Mientras llega el primer plato, leo a mi madre la narración que he escrito de la huida de Illescas de  su familia tras el alzamiento rebelde. Todo lo que tantas veces me había contado. Al terminar la lectura y como yo tenía previsto, mi madre solloza porque escuchar lo vivido le reaviva la emoción de un tiempo de pesadillas, pero como siempre se sale del guión y acomoda los recuerdos a sus fobias. Entre balbuceos alcanza a decir:

--Los rojos fueron los culpables –Nos miramos,  atónitos, el resto de comensales porque no damos crédito a lo que está diciendo. Es imposible no colectivizar una carcajada al unísono.-

--¿Cómo? ¡Pero si quién os echó del pueblo fueron las tropas moras de Franco!        

--¡Anda, chico! Fueron los rojos. Teníamos en la hospedería un capitán republicano que a mí me quería mucho pero tenía debajo de la cama una maleta llena de cucharas, candelabros, portaretratos y todo era de oro.

--Mamá, me lo estás diciendo tú misma. Vosotros estabais en territorio republicano. ¿Te encuentra mal o has vuelto a tener una sobredosis de revisionismo histórico...? 

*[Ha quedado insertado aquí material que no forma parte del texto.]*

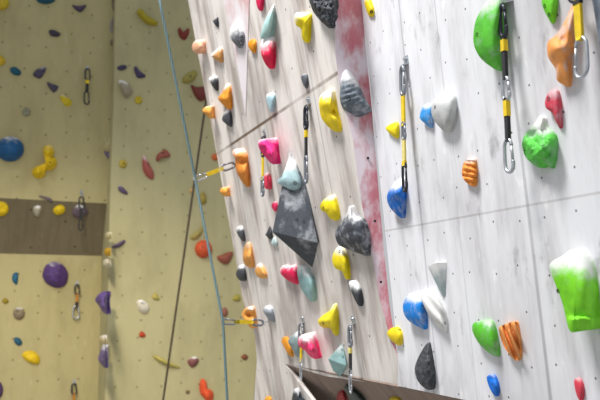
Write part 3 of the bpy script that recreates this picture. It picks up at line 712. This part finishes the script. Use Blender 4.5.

Van brotando los recuerdos de nuestros familiares ausentes. La tía Luisa, a la que hacían de rabiar otras niñas al decirla que las hijas de Negrín no podían hacer la comunión. El robo de la casa de los padres del abuelo Mariano, que al pasar cuatro años tras la guerra pudieron acceder a ella, la marcha del hermano mayor a Rusia, por presiones de un sargento de la Guardia Civil, de donde nunca volvió. 

 ¿Qué es lo que lleva a las personas a amar a sus verdugos? Los desencuentros con mi madre siempre tuvieron su raíz en esta incomprensión. Una familia que pierde todos sus bienes, que salen huyendo de su medio de vida, de su escenario de afectos y labores, que son cobijados durante la guerra en una casa cómoda por la república, que vuelven a su pueblo tras la guerra y tienen que sentarse en el suelo porque no tienen una miserable silla, terminan abrazando el credo que les llevó a la diáspora.

Volvemos a la calle y nos sorprende una tormenta de verano. Observo un mural dibujado sobre una casa y en la ventana una paloma que en otro momento puede que me hubiese pasado desapercibida. Preparo mi cámara fotográfica, mientras mi familia me reclama prisas para subir al automóvil. La paloma espabilada observa el interior de la casa abandonada a través de unas rendijas; persiste en la búsqueda de un espacio vital que la proteja de su premonición instintiva. Ráfagas de vientos tormentosos y un aguacero imprevisto. La paloma y la inteligencia siempre se anticipa. Ahora, son tiempos de defender la libertad, la de siempre y no otra postmoderna que ensordece con su ruido repetido y diseñado. Desde nuestro microespacio, con tus cosas y tu gente, libertad para defender también lo colectivo, porque si no es así, no es ella. Tu casa, tu trabajo, nuestros vecinos...Y cuidarnos. Esta vez, la paloma seguro que no se equivoca.